Romeyn de Hooghe, Louis XIV/ Lion, 1672, eau forte. (tiré de Guédron-Baridon, L'Art et l'histoire de la caricature...).
Sous Louis XIV, la caricature ne s’attaque pas au roi, personne sacrée. De fait, la censure inhibe les talents critiques. Cependant, les adversaires du Grand Roi, constamment en guerre dans des coalitions qui groupent généralement les Provinces-Unies, l’Angleterre, les Habsbourg, ne manquent pas d’exploiter l’arme de la caricature. Les plus connues et sans doute les plus répandues, qui circulent en France sous le manteau, sont publiées en Hollande.
La personne du roi n’y est pas
déformée. La mode du portrait-charge qui pose une tête énorme sur un corps rétréci n’est pas encore de mise. Pas davantage d’animalisation ou de monstruosité. Le visage lui-même cherche plutôt la
ressemblance avec le modèle. Celui-ci pouvait être observé sur les monnaies, voire les gravures qui circulent au-delà des frontières de la France. La charge tient plutôt aux mises en scène dans
lesquelles le roi est représenté en soleil, soleil attristé, assombri, sans éclat. La métaphore de la devise du roi est donc le référent systématique.
Romeyn de Hooghe, Louis XIV en Apollon conduit par Madame de Maintenon..., 1701, eau-forte (tiré de Guédron-Baridon, L'Art et l'histoire de la
caricature...)
La vie privée et
les nombreuses maîtresses du roi sont l’objet des railleries, comme dans cette Retraite de Louis XIV avec son sérail. Après la critique des amours de jeunesse, contre Mme de Montespan
surtout, viennent les railleries contre les amours de l’âge mur qui s’en prennent à Madame de Maintenon, comme dans ces Nouvelles amours de Louis le Grand de 1696. Le roi lui-même est
plus souvent montré comme le soleil, soleil assombri ou éclipsé. L’éclipse de 1706 offre à cet égard une bonne mise en scène.
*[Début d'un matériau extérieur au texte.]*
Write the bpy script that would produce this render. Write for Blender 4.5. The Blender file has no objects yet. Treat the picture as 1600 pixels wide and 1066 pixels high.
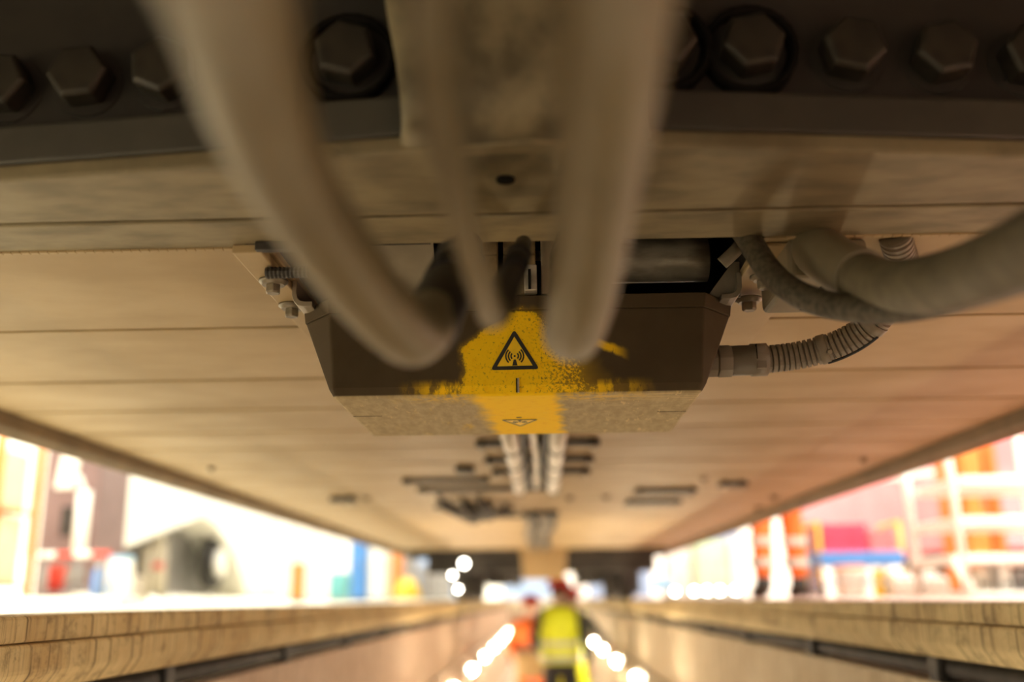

Les phénomènes célestes annoncent les malheurs de la vie des grands,
avenir sombre en l’occurrence pour Louis XIV. Ainsi La Grande Eclipse du soleil prend appui sur l’éclipse qui s’est produite le 12 mai 1706 pour évoquer la prochaine
« éclipse du roi-soleil ». Il se voulait égal à l’astre du jour et doté d’une monarchie universelle, le voici déclinant. Dans la Conférence entre Louis, Madame de Maintenon et
Philippe, qui fait, elle aussi allusion à l’éclipse, la devise « nec pluribus impar » est détournée en « nunc pluribus impar » : « maintenant »
(nunc), le roi n’est plus inégal à plusieurs.
Anonyme, Louis d'or au soleil, 1693, eau forte (tiré de Guédron-Baridon, L'art et l'histoire de la caricature...).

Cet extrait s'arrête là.